Two books to recommend for when life tips over…

Updated: Jun 1, 2023

The first is by Alison Morgan, priest and founder of the Rooted in Jesus resource materials being used extensively in African countries through her charity the Mathetes Trust. The second is by radio and television presenter and priest, Revd Richard Coles. Both, World Turned Upside Down: The Psalms and the spirituality of pain – Finding a way through (BRF 2023), and The Madness of Grief, (Weidenfeld and Nicholson, 2022) will resonate with those with sorrows to lament… and trust to cultivate.
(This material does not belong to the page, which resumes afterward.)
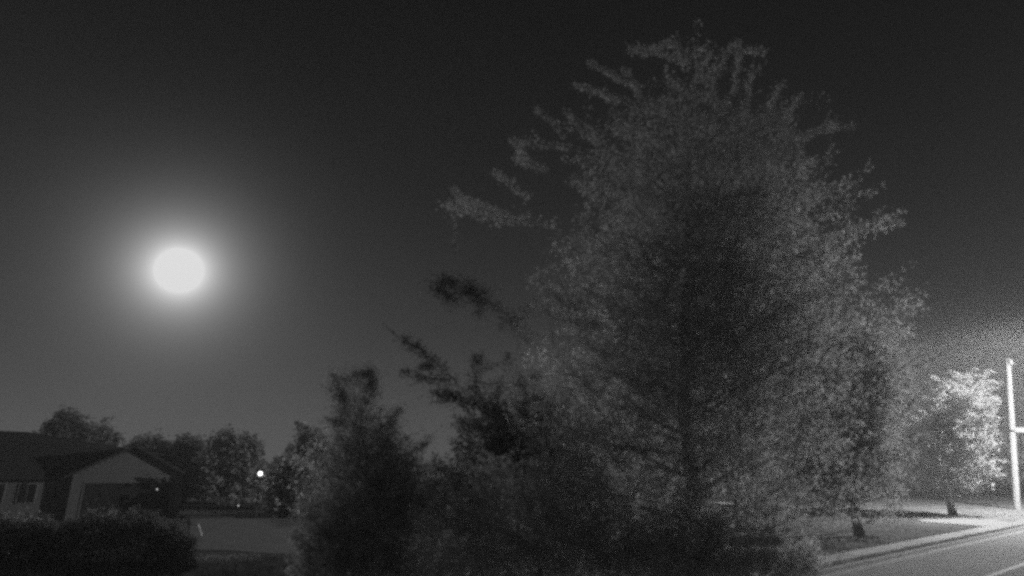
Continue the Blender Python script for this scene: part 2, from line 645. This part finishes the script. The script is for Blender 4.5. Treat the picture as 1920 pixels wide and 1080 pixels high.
# white rake boards
for sg in (-1, 1):
    b = MB()
    x_e = W / 2 + sg * (W / 2 + ov)
    z_e = He - ov * sl
    b.prism([(W / 2, Hp - 0.06), (x_e, z_e - 0.06), (x_e, z_e + 0.13), (W / 2, Hp + 0.13)], -0.53, -0.503, lambda a_, b_, d_: (a_, d_, b_))
    b.build('rake_board', M['shingle'], house)
# main roof, ridge along x
Rz = 5.95
b = MB()
Rz = 6.3
P0, P1 = -15.3, 5.4
b.v = [(P0, 0.3, He - 0.2), (-0.2, 0.3, He - 0.2), (5.2, 4.6, 4.55), (P0, 5.9, Rz + 0.25), (-4.0, 5.9, Rz + 0.02), (P1 + 0.6, 6.2, 4.75), (P0, 10.1, He - 0.2), (7.6, 10.1, He - 0.2)]
b.f = [(0, 1, 2, 5, 4, 3), (3, 4, 5, 7, 6), (0, 3, 6)]
b.build('main_roof', M['shingle'], house)
b = MB(); b.box(P0, -0.5, 0.2, 0.29, He - 0.36, He - 0.18); b.build('gutter', M['shingle'], house)
# garage door with panels
dr = MB(); dr.box(0.85, 6.4, 0.07, 0.11, 0.02, 2.5)
door = dr.build('garage_door', M['door'], house)
for r_ in range(4):
    for c_ in range(6):
        pb = MB()
        x0 = 0.93 + c_ * 0.91
        pb.box(x0, x0 + 0.83, 0.05, 0.068, 0.08 + r_ * 0.61, 0.6 + r_ * 0.61)
        pb.build('door_panel', M['door'], door)
for (x0, x1, z0, z1) in ((0.72, 0.84, 0, 2.62), (6.41, 6.53, 0, 2.62), (0.72, 6.53, 2.51, 2.63)):
    b = MB(); b.box(x0, x1, -0.06, 0.02 if z0 == 0 else 0.018, z0, z1 if z0 else 2.505); b.build('door_frame', M['siding'], house)
# windows on the set-back wall
for (x0, x1) in ((-6.6, -5.5), (-4.9, -3.8), (-3.1, -2.0), (-1.5, -0.7), (-10.4, -9.0)):
    b = MB()
    b.box(x0, x1, 0.80, 0.86, 1.15, 2.55)
    wdw = b.build('window', M['trim'], house)
    b = MB(); b.box(x0 + 0.07, (x0 + x1) / 2 - 0.03, 0.785, 0.798, 1.22, 2.48); b.build('pane', M['glass'], wdw)
    b = MB(); b.box((x0 + x1) / 2 + 0.03, x1 - 0.07, 0.785, 0.798, 1.22, 2.48); b.build('pane', M['glass'], wdw)
# small glowing fitting added in place of a glint on the garage door
b = MB(); b.box(5.42, 5.5, -0.2, 0.01, 2.1, 2.16)
glint_o = b.build('glint_fitting', M['dark_metal'], house)
b = MB(); b.ellipsoid((5.46, -0.17, 2.05), (0.05, 0.05, 0.06), 8, 6); b.build('glow_bead', M['lamp_and_glint'], glint_o)

# ------------------------------------------------------------------ street lamp on a wooden pole
pb_ = G(1907, 955); ptop = at(1890.5, 672, pb_.y - 0.2)
pole = empty('street_lamp', (pb_.x, pb_.y, 0), 'tall wooden pole carrying a lit street lamp at the right edge', 'street lamp')
dt = ptop - Vector((pb_.x, pb_.y, 0))
b = MB(); b.tube([Vector((0, 0, -0.2)), dt * 0.3, dt * 0.6, dt], [0.27, 0.25, 0.22, 0.17], 14)
b.build('pole', M['wood_pole'], pole, smooth=False)
tag(pole, 'tall weathered wooden utility pole lit from its right at the right edge', 'utility pole')
pole.name = 'utility_pole'
b = MB(); b.box(-0.14, 0.14, -0.5, -0.25, 0, 0.5); br = b.build('bracket', M['metal'], pole); br.location = dt * 0.95
pb2 = at(2190, 888, 49.0); pb2.z = 0
pole = empty('street_lamp', pb2, 'lit street lamp with a long arm just beyond the right edge', 'street lamp')
pb_sign = pb_
pb_ = pb2
dt = Vector((0, 0, 15.2))
b = MB(); b.tube([(0, 0, -0.2), (0, 0, 7), (0, 0, 15.2)], [0.14, 0.12, 0.1], 14); b.build('pole', M['metal'], pole, smooth=True)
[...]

Alison Morgan’s book is scholarly yet accessible and shows how even the psalmists had to learn how to trust God and keep faith with the process of life itself. No wonder the psalms have stood the test of thousands of years. Alison Morgan has found fresh ways of unpacking them for us and making the spine tingle at the thought that they were Jesus’ prayer treasure store.

 

Richard Coles’ partner David died just before Christmas in 2019. In the crazy state of bereavement he found himself in, he started writing and the exercise was cathartic in itself. For us, we have a raw yet so readable account of what happened before and after his loss which will strike a chord with anyone who has lost someone close to them. There are hilarious as well as tear-jerking moments along the way, not least dealing with five dachshunds when you are a half-time priest, full-on celebrity, with a Northamptonshire vicarage and a narrow boat to maintain!


I’d like to steer you towards many passages where Richard Coles explores why it feels no easier for Christians to cope with grief despite the hope of eternal life, but I leave you with just one taster:

‘Christians, like everyone else, need to grieve when they lose the ones they love. I have never been of the school that thinks our priesthood obliges us to offer business as usual, and bury our mothers and our husbands and our children dry-eyed and level voiced in the sure and certain hope. Some do, and good luck to them, but I could not, would not. I have no doubt in the mercy and generosity of God, nor in the promise of more to come, and wonderfully, but I needed other people to do the honours so that I could honour David with my grief.’